Monday, September 23, 2013

Flying Through Autumn

           Two great white egrets came gliding across the flat of the salt marsh just as I cam around the bend of the park's so-called 'nature walk' -- as if there were any other sort of walk you could take there -- and the larger one, flying backup in the two-bird formation, looked at me and groaned.
            I don't pretend to any special knowledge of the vocalizations of great white egrets, but I know when I'm being unwelcomed. Oh god, the egret said to himself, 'there's a guy down there.' Maybe he said, 'that guy.' Or, 'that guy again? I saw enough of him last year.'

            His call was a kind of scold, a honk of despair, a sort of dull warning. As if he knew the biped below posed no real danger, but as a great egret of principle -- and from the need to train the smaller (possibly younger) not so great egret flying before of the protocols for taking evasive action when encountering even a predictable large biped within bowshot -- he reluctantly gave the warning call, or grunt, groan or growl. And bent his flight in a long graceful curve away from my position, adding sufficient distance on this new tack within a few seconds.

            It was a perfect day, a perfect hour in a perfect afternoon, in the midst of a superior week of cool, dry September weather. It was the second time in three days I had gone to the marsh. This day you could smell the salt from the seashore. The sun was warm on your head and shoulders, but the wind that blew the sea smell ashore keep the air cool around your legs.

            Since I'd seen no birds to speak of the previous visit, I brought my small, lightweight binoculars on the chance of seeing them this day. Reverse logic.
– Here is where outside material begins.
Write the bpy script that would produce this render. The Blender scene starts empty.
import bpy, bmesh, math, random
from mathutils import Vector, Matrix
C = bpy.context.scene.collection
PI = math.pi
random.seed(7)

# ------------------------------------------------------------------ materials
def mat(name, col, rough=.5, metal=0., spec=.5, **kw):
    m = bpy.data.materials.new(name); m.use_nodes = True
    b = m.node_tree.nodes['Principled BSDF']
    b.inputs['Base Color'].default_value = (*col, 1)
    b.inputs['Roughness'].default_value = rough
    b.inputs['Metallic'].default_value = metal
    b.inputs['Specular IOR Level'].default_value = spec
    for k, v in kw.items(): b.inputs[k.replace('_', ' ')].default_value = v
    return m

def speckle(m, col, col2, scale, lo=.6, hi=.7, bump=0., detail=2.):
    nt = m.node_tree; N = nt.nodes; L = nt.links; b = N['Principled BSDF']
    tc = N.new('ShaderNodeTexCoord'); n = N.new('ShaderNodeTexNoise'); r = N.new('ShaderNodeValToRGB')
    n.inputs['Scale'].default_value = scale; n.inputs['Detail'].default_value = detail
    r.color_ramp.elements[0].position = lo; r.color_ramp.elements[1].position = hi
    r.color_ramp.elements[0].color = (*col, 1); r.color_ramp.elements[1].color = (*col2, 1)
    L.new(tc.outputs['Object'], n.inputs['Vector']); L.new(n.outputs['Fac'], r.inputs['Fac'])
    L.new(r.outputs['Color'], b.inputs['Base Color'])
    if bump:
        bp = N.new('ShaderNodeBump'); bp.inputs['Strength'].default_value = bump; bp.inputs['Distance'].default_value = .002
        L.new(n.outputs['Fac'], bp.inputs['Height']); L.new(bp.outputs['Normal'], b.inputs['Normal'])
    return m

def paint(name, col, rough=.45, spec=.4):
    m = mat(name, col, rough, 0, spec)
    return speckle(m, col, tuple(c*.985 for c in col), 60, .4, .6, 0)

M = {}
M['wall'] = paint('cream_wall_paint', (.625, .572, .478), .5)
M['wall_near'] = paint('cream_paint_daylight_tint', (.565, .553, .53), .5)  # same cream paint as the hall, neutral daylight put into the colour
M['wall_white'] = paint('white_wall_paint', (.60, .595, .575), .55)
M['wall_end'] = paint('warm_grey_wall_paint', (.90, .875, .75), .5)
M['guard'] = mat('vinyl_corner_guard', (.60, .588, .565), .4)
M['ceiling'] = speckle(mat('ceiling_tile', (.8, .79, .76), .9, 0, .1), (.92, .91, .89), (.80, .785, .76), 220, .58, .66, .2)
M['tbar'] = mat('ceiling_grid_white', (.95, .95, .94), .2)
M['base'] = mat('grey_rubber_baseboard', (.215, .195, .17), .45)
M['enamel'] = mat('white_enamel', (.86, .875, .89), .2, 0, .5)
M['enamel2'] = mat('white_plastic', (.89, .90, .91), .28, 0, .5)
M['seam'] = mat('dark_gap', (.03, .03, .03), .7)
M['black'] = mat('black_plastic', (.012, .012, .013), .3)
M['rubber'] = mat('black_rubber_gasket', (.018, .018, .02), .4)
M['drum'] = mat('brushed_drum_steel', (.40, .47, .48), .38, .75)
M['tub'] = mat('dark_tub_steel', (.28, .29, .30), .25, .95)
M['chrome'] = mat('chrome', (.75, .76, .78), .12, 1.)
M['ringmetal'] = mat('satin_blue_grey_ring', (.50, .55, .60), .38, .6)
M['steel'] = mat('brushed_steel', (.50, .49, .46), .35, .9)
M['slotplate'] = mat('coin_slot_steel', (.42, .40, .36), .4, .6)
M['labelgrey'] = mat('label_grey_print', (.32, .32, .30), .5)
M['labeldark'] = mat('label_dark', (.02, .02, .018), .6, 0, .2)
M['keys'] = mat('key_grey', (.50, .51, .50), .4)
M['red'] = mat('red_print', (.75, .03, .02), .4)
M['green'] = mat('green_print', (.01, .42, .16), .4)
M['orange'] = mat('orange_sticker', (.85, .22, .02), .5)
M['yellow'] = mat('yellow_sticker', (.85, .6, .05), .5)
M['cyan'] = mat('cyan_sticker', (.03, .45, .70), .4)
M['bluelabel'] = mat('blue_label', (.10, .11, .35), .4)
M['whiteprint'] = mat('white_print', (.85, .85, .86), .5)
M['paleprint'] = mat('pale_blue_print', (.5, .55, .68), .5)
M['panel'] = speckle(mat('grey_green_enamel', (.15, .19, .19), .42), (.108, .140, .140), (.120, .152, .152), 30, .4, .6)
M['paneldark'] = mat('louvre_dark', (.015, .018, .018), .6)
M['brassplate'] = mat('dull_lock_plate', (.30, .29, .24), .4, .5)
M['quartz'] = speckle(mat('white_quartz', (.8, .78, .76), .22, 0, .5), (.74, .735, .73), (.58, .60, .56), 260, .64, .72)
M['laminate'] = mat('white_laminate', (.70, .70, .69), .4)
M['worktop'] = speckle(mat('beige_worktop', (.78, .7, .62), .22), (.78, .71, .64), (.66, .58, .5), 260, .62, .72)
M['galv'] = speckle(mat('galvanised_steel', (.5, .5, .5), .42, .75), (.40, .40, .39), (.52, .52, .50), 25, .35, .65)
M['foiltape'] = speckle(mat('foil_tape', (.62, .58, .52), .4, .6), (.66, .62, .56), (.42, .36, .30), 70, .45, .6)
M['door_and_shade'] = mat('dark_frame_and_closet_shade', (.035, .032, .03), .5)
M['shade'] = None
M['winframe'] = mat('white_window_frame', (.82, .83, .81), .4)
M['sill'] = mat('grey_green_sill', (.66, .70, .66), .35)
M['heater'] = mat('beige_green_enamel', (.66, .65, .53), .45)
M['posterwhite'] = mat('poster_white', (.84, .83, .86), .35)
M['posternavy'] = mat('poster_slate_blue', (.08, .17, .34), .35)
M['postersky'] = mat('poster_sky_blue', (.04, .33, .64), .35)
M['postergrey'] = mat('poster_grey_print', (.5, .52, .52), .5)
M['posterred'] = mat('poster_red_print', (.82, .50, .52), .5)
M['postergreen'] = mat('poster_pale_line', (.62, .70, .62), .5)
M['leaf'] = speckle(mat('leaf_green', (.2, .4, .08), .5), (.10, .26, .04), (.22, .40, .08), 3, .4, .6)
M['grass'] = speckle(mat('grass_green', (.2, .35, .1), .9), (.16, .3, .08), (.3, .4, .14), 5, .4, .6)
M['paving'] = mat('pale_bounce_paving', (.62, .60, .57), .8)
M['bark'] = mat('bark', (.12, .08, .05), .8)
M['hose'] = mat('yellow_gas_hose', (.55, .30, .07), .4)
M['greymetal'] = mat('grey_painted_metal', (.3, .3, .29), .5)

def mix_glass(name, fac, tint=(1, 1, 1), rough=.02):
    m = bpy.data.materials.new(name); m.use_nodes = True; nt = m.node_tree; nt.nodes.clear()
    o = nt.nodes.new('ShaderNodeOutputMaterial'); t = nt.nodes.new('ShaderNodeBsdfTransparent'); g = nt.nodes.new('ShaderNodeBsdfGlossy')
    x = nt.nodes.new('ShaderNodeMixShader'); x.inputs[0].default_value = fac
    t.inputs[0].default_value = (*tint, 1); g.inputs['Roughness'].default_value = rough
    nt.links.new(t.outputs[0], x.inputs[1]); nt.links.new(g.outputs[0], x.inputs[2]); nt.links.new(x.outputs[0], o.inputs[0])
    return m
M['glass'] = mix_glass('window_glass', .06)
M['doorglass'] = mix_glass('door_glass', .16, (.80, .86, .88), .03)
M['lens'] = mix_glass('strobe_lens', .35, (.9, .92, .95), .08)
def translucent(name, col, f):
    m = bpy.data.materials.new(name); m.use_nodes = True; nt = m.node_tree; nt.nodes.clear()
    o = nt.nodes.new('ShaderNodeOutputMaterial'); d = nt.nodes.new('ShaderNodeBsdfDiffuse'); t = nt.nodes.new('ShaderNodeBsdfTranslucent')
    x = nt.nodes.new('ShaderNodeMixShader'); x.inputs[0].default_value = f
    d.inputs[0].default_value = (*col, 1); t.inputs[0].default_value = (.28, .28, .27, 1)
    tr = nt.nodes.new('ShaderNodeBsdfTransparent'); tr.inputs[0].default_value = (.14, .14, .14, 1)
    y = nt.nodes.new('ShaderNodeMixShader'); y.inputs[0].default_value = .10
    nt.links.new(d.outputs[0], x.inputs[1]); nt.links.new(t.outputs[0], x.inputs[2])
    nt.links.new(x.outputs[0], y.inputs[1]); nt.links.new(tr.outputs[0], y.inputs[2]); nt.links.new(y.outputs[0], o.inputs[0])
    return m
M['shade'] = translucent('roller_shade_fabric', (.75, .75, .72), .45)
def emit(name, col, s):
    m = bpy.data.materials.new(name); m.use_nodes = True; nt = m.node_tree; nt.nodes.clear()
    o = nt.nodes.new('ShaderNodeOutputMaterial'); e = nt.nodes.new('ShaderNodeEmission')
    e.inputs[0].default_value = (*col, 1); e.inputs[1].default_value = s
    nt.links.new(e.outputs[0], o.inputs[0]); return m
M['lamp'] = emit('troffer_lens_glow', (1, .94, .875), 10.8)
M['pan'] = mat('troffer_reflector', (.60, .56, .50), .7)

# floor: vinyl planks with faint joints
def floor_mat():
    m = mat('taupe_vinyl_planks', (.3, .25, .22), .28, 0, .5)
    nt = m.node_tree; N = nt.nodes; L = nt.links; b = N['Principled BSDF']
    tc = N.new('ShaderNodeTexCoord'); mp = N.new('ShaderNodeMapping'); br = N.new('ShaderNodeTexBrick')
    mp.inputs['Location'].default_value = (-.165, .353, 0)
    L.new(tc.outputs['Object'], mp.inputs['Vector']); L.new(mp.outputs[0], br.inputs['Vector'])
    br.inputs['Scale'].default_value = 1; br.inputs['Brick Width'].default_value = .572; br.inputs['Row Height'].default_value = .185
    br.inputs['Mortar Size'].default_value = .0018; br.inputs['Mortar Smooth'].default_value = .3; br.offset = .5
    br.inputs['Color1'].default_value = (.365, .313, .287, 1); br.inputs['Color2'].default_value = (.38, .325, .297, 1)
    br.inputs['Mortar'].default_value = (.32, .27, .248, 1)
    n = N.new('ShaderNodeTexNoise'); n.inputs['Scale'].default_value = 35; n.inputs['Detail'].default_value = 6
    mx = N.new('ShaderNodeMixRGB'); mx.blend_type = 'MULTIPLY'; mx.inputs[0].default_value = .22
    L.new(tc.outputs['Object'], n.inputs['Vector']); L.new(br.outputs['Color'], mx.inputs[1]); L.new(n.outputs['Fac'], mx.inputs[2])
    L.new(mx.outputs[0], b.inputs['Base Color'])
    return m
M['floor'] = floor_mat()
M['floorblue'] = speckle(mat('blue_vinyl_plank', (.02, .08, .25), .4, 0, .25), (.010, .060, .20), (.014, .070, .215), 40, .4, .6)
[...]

Now with the two egrets wheeling away but not, as I feared, out of sight, I fumbled with the binoculars case, slowed by removing the lens guards (since I was totally unprepared to actually use them), and by the time I had the glasses ready the egrets were flying S-curves from one end of the horizon to the other and turning back toward my direct line of sight. Since using field glasses takes practice, I had to keep putting the glasses down to find the birds with the naked eye, and then trying to guess where they'd be when I lifted the glasses to my eyes. After several long moments of not-seeing, the larger of the pair flew into my 'ken' just as he was framing himself against the line of trees that separates the salt marsh from the shoreline drive. He disappeared in an instant. 
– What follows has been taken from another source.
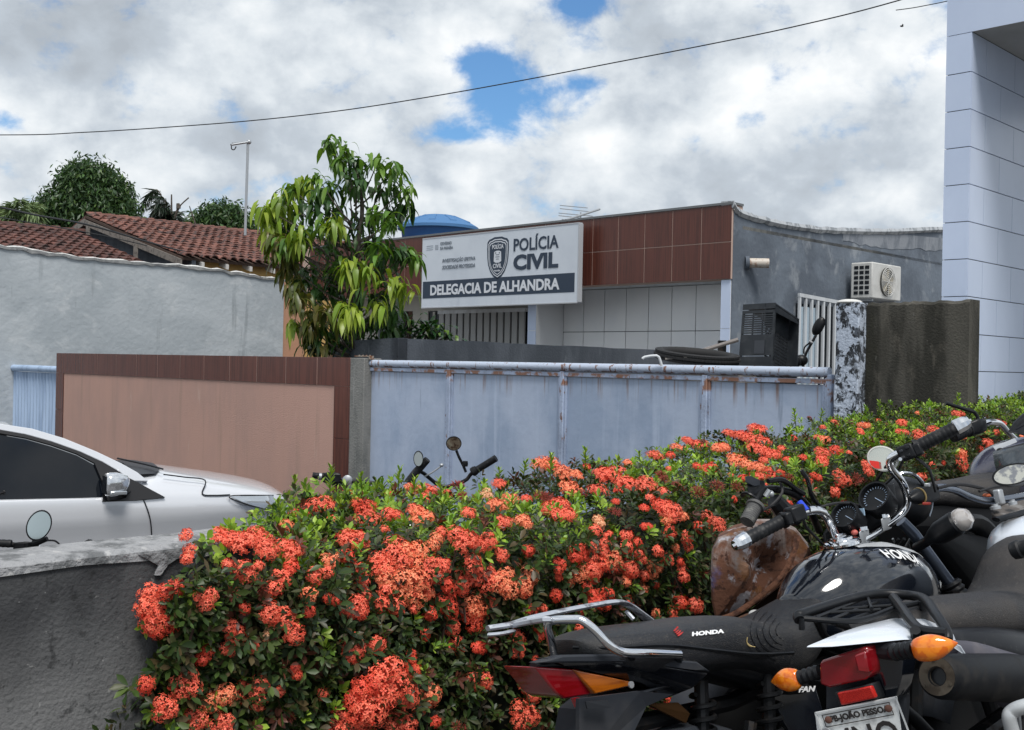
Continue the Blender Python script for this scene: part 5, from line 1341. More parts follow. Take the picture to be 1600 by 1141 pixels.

            So, I thought, concluding that the big birds had apparently changed course and direction, I hope I haven't ruined your plans for the afternoon. I continued walking, hoping to see them come back to the marsh.

            I saw a different water bird fly rather low overhead. A cormorant, I decided. And a few minutes later, a large broad-winged bird flew against the trees in another park just beyond the marsh. With the glasses I caught the white tips of the wings before it settled among the trees. Hawk?
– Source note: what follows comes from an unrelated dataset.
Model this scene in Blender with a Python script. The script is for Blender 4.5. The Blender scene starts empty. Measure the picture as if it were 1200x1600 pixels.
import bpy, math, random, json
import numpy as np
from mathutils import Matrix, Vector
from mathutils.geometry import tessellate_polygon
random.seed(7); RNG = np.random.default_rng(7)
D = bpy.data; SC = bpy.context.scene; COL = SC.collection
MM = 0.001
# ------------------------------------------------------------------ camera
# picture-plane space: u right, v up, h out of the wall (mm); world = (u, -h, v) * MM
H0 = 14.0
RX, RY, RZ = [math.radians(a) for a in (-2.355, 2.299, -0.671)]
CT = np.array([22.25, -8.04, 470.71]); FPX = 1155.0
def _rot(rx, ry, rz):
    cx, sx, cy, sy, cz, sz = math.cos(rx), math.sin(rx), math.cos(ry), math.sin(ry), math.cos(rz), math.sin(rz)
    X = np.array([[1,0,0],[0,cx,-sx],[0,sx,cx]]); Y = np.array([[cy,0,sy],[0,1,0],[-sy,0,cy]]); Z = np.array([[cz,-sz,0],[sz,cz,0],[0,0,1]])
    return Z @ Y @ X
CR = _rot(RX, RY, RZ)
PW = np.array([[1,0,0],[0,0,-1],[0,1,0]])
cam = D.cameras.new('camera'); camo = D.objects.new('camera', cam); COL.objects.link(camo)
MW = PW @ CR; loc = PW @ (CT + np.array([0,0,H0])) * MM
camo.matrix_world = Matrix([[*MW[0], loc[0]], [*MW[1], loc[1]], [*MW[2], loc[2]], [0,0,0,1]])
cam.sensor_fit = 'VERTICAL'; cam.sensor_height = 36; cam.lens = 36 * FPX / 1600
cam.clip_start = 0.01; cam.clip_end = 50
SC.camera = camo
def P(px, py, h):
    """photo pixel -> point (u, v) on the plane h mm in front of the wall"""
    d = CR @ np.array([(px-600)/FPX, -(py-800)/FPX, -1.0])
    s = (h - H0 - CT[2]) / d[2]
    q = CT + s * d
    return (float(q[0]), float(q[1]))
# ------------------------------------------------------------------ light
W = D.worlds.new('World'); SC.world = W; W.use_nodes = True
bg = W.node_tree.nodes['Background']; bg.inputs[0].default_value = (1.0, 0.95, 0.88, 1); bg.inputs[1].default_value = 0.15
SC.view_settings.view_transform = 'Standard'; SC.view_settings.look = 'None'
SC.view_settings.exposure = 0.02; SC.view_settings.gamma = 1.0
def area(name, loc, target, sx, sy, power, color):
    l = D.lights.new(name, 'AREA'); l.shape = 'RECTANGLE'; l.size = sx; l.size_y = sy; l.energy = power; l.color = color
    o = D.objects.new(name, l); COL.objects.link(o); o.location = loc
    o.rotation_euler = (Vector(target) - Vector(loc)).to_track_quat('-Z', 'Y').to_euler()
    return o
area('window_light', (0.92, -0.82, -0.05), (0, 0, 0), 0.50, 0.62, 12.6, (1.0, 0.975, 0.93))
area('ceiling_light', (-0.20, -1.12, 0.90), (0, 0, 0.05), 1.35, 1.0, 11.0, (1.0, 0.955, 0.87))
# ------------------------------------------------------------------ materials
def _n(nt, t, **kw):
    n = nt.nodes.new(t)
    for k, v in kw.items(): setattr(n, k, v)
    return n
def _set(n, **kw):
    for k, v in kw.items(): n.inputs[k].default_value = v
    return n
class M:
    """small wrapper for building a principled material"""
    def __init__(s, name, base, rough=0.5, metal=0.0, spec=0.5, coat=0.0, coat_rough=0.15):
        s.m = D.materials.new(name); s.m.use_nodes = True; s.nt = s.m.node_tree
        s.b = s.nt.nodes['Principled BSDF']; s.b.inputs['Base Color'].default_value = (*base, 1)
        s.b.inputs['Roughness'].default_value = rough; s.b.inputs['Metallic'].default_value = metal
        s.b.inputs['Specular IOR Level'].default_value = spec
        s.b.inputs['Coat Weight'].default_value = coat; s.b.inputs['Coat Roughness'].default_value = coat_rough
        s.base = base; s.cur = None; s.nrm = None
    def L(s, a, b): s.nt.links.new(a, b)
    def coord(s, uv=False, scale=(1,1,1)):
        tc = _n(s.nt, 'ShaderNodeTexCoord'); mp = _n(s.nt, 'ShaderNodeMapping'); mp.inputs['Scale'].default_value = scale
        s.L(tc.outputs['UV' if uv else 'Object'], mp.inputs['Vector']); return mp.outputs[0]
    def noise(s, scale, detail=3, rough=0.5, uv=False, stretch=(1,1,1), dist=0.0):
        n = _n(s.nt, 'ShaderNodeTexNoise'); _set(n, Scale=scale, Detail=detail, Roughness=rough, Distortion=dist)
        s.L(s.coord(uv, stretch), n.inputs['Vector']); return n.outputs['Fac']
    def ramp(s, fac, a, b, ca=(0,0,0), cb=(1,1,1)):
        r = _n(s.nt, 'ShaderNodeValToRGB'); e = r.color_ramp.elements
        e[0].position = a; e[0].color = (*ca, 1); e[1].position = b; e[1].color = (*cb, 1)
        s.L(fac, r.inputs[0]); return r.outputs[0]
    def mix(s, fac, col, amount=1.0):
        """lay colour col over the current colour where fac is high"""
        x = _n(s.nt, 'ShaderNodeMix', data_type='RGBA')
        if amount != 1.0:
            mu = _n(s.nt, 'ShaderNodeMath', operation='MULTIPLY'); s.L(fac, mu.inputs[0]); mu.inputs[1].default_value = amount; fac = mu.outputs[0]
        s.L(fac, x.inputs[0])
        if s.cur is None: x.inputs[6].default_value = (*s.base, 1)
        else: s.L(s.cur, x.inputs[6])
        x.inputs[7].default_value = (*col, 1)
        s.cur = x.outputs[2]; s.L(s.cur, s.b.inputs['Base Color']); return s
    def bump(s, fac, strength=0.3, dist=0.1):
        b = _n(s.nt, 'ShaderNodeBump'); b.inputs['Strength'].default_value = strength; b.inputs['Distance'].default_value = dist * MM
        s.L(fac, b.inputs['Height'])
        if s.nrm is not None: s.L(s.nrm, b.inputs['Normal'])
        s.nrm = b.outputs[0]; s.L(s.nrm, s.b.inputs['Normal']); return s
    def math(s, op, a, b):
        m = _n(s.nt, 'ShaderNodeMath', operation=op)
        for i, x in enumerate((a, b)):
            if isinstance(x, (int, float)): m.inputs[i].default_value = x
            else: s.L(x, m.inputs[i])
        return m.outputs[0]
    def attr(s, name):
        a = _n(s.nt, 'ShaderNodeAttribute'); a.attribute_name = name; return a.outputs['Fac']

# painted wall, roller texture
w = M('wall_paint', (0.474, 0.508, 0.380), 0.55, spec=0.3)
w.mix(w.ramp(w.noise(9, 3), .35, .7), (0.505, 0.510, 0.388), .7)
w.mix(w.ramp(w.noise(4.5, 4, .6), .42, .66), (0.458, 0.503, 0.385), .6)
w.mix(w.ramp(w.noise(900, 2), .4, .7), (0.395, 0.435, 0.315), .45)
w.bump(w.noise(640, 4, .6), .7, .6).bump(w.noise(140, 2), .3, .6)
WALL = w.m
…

            Then a couple of large birds flew closer to me across the marsh, and even with the glasses, and even with finally getting the glass locked on them and working the focus, I could not identify them. And only then did I finally register the large man-made structure far enough off  the path in the marsh that no one on foot could walk to it (that was the point) and which I had somehow failed to pay attention to before. My brain apparently assimilating it into the category of human junk that sometimes shows up in city parks. But the two intersecting metal bars of the frame were meant to hold something, and that something was pretty clearly an osprey house, a kind of wooden box on a platform.

            A few minutes later I saw a small signpost announcing the construction of a new osprey nest in Quincy and the assertion that ospreys have been observed flying in the salt marsh. Did they just built this thing the day before? Or have I been suffering from some inexplicable blind spot. No matter, it's here now.  

            My apologies to egrets I bothered that afternoon, to he herons and hawks I have spied on for years. But the prospect of annoying some local osprey by peering relentlessly upward on my marshland excursions cheers me no end. 

(Note: top photo, a great egret flying above the salt marsh in Quincy.
Second photo, an osprey, taken earlier this year in St. Augustine, Florida.)